Home Pastors Articles for Pastors Good News (and Not-So-Good News) for Spiritual Zombies

Good News (and Not-So-Good News) for Spiritual Zombies

NOTE: This article is an excerpt from the book Proof: Finding Freedom Through the Intoxicating Joy of Irresistible Grace, by Daniel Montgomery and Timothy Paul Jones.

God’s plan has always been to multiply the fame of his own name by giving new life to the spiritually dead (Ephesians 1:4-2:5).

The price that this plan required was nothing less than the slaughter of a perfect substitute—a gift too great for anyone but God to give, with a price too high for anyone but God to pay.

And so, God the Son became flesh, and his sinless body was stapled to a wooden beam. There, the Son died the death that the living dead deserve, but God refused to let death speak the final word.

Three days after the Son released his final breath, a spike-torn hand twitched. A blood-crusted eyelid opened, and the living Lord checked himself out of his own tomb, alive and well.

The Good News: The Gift of God’s Grace Is Free for the Asking

Ever since that first resurrection day, all the goodness of Jesus himself has been available as a free gift to every person who will submit to the reign of the crucified king—and that’s good news for us all (Romans 10:5-15)!

Nothing remains for us to do to earn God’s favor, because Jesus has already delivered everything that God’s justice demands. Joined with Jesus in his death, our zombie selves are laid to rest (Romans 6:4-7).

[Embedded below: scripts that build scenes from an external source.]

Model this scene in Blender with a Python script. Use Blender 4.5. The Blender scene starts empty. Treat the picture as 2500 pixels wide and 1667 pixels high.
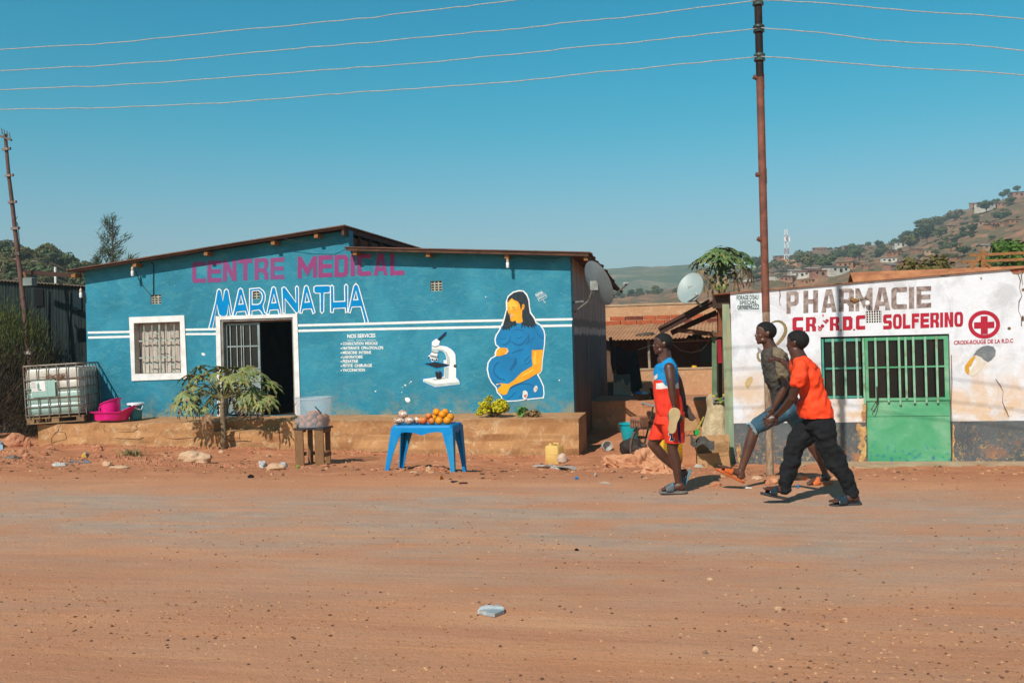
import bpy, math, random
from mathutils import Vector as V, Matrix, noise as mn
from mathutils.geometry import tessellate_polygon
R=math.radians; PI=math.pi
sc=bpy.context.scene; col=sc.collection
rnd=random.Random(7)
# ------------------------------------------------------------ camera
F=2431.0; CX,CY=1250.0,833.5; CH=1.45
YAW=R(12); PITCH=R(0.2); ROLL=R(-1.5)
CM=Matrix.Rotation(YAW,4,'Z')@Matrix.Rotation(PI/2+PITCH,4,'X')@Matrix.Rotation(ROLL,4,'Z')
CO=V((0,0,CH))
cd=bpy.data.cameras.new('camera'); cam=bpy.data.objects.new('camera',cd); col.objects.link(cam)
cam.matrix_world=Matrix.Translation(CO)@CM
cd.sensor_width=36; cd.lens=F*36/2500; cd.clip_start=.05; cd.clip_end=6000
sc.camera=cam
CR=CM.to_3x3()
FWD=V((-math.sin(YAW),math.cos(YAW),0)); RGT=V((math.cos(YAW),math.sin(YAW),0)); UP=V((0,0,1))
def ray(x,y): return CR@V(((x-CX)/F,-(y-CY)/F,-1))
def onY(x,y,Y): d=ray(x,y); return CO+d*(Y/d.y)
def onZ(x,y,z): d=ray(x,y); return CO+d*((z-CH)/d.z)
def onX(x,y,X): d=ray(x,y); return CO+d*(X/d.x)
def onD(x,y,D): d=ray(x,y); return CO+d*(D/d.dot(FWD))
def sstep(a,b,x):
    t=max(0,min(1,(x-a)/(b-a))); return t*t*(3-2*t)
def gz(X,Y):
    A=.26+.24*sstep(-13,-2.5,X)
    z=-A*sstep(10,16.3,Y)
    z+=(A+.02)*sstep(18.2,25,Y)
    # undulation of the verge
    w=sstep(10.3,11.8,Y)
    z+=w*.035*mn.noise(V((X*.8,Y*.8,3.1)))+w*.022*mn.noise(V((X*2.7,Y*2.7,1)))+w*.012*mn.noise(V((X*6,Y*6,2)))
    for mx,my,mr,mh in MOUNDS: 
        q=((X-mx)**2+(Y-my)**2)/(mr*mr)
        if q<4: z+=mh*math.exp(-q*1.6)
    z+=.008*mn.noise(V((X*.35,Y*1.3,9)))
    return z
MOUNDS=[]
def onG(x,y,d0=3,d1=60):
    d=ray(x,y); d=d/d.dot(FWD); t=d0; st=.05
    while t<d1:
        p=CO+d*t
        if p.z<=gz(p.x,p.y): break
        t+=st
    a,b=t-st,t
    for _ in range(20):
        m=(a+b)/2; p=CO+d*m
        if p.z<=gz(p.x,p.y): b=m
        else: a=m
    return CO+d*b
# crop -> source pixel mappers
def crop(ox,oy,s): return lambda x,y:(ox+x/s,oy+y/s)
# ------------------------------------------------------------ colour
def hx(h,k=1.0):
    h=h.lstrip('#'); c=[int(h[i:i+2],16)/255 for i in (0,2,4)]
    return tuple([((v/12.92) if v<=.04045 else ((v+.055)/1.055)**2.4)*k for v in c]+[1])
MATS={}
class NT:
    def __init__(s,name):
        s.m=bpy.data.materials.new(name); s.m.use_nodes=True; s.t=s.m.node_tree; s.b=s.t.nodes['Principled BSDF']; s.co={}
    def n(s,t,**k):
        o=s.t.nodes.new(t)
        for a,b in k.items():
            if a.startswith('_'): o.inputs[a[1:].replace('_',' ')].default_value=b
            else: setattr(o,a,b)
        return o
    def l(s,a,b): s.t.links.new(a,b)
    def pos(s,kind='Object',scale=(1,1,1)):
        key=(kind,scale)
        if key in s.co: return s.co[key]
        if kind=='World': src=s.n('ShaderNodeNewGeometry').outputs['Position']
        else: src=s.n('ShaderNodeTexCoord').outputs[kind]
        mp=s.n('ShaderNodeMapping'); mp.inputs['Scale'].default_value=scale; s.l(src,mp.inputs['Vector'])
        s.co[key]=mp.outputs[0]; return mp.outputs[0]
    def noise(s,scale,detail=4,rough=.55,co=None,dist=0):
        o=s.n('ShaderNodeTexNoise'); o.inputs['Scale'].default_value=scale; o.inputs['Detail'].default_value=detail
        o.inputs['Roughness'].default_value=rough; o.inputs['Distortion'].default_value=dist
        s.l(co or s.pos('World'),o.inputs['Vector']); return o.outputs['Fac']
    def ramp(s,fac,stops,interp='LINEAR'):
        o=s.n('ShaderNodeValToRGB'); r=o.color_ramp; r.interpolation=interp
        while len(r.elements)<len(stops): r.elements.new(.5)
        for e,(p,c) in zip(r.elements,stops):
            e.position=p; e.color=c if isinstance(c,tuple) else (c,c,c,1)
        s.l(fac,o.inputs[0]); return o.outputs[0]
    def mix(s,fac,a,b,mode='MIX'):
        o=s.n('ShaderNodeMix'); o.data_type='RGBA'; o.blend_type=mode
        for i,v in ((0,fac),(6,a),(7,b)):
            if hasattr(v,'links'): s.l(v,o.inputs[i])
            else: o.inputs[i].default_value=v
        return o.outputs[2]
    def math(s,op,a,b=0,c=0,clamp=False):
        o=s.n('ShaderNodeMath'); o.operation=op; o.use_clamp=clamp
        for i,v in enumerate((a,b,c)):
            if hasattr(v,'links'): s.l(v,o.inputs[i])
            else: o.inputs[i].default_value=v
        return o.outputs[0]
    def sep(s,co):
        o=s.n('ShaderNodeSeparateXYZ'); s.l(co,o.inputs[0]); return o.outputs
    def bump(s,h,strength=.3,dist=.01):
        o=s.n('ShaderNodeBump'); o.inputs['Strength'].default_value=strength; o.inputs['Distance'].default_value=dist
        if getattr(s,'lastb',None) is not None: s.l(s.lastb,o.inputs['Normal'])
        s.l(h,o.inputs['Height']); s.l(o.outputs[0],s.b.inputs['Normal']); s.lastb=o.outputs[0]
    def col(s,c):
        if hasattr(c,'links'): s.l(c,s.b.inputs['Base Color'])
        else: s.b.inputs['Base Color'].default_value=c
    def done(s,rough=.8,metal=0,spec=.4):
        s.b.inputs['Roughness'].default_value=rough; s.b.inputs['Metallic'].default_value=metal
        s.b.inputs['Specular IOR Level'].default_value=spec; return s.m
def M(name,c,c2=None,sc_=6,rough=.8,metal=0,spec=.35,bump=.2,bs=60,bd=.004,co='Object',st=(1,1,1),lo=.35,hi=.65,grime=None):
    if name in MATS: return MATS[name]
    t=NT(name); p=t.pos(co,st)
    c=hx(c) if isinstance(c,str) else c
    if c2 is None: c2=tuple([v*.78 for v in c[:3]]+[1])
    else: c2=hx(c2) if isinstance(c2,str) else c2
    k=t.ramp(t.noise(sc_,5,.6,p),[(lo,c),(hi,c2)])
    if grime:
        k=t.mix(t.ramp(t.noise(sc_*.6,8,.7,p,.6),[(.52,0.0),(.68,1.0)]),k,hx(grime))
    t.col(k)
    if bump: t.bump(t.noise(bs,4,.6,p),bump,bd)
    MATS[name]=t.done(rough,metal,spec); return MATS[name]
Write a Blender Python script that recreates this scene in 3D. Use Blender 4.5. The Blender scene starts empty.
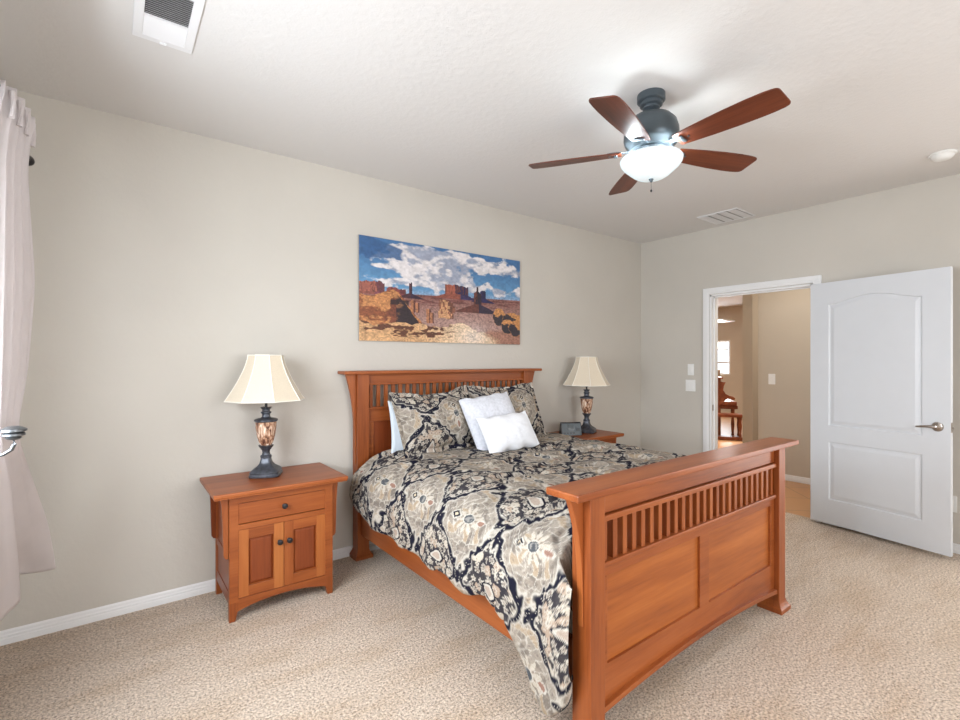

Through faith in the risen and reigning Christ, we are raised with him to endless life (Colossians 2:12).

The Bad News: Left to Ourselves, No One Will Choose the Gift That God Offers

But there’s bad news in all of this as well—very bad news.

The bad news is that we are spiritual zombies, and, left to ourselves, none of us will ever claim the gift that God has provided.

This isn’t because human beings are incapable of making choices! Every person possesses, in the words of pastor-theologian Jonathan Edwards, “liberty to act according to his choice, and do what he pleases.”

We make our choices on the basis of what we most deeply desire—and that’s precisely the problem. We are all spiritually dead on arrival, and the reign of the risen Lord Jesus will never be the deepest desire of the spiritually deceased.

The spiritually dead don’t choose the gift of God for the same reason that prison escapees don’t show up voluntarily at police stations.

It isn’t because convicted felons are incapable of locating their local law-enforcement agency. It’s because the police represent everything the convict wants to avoid.

Ever since our expulsion from Eden, every human being has been a convicted corpse on the run from God’s reign. Apart from God’s singlehanded gift of resurrecting grace, no human being will ever seek God, because a death-defeating King who demands that we find our greatest joy in his Father’s fame is repulsive to the spiritually dead (John 3:19-20; Romans 3:11).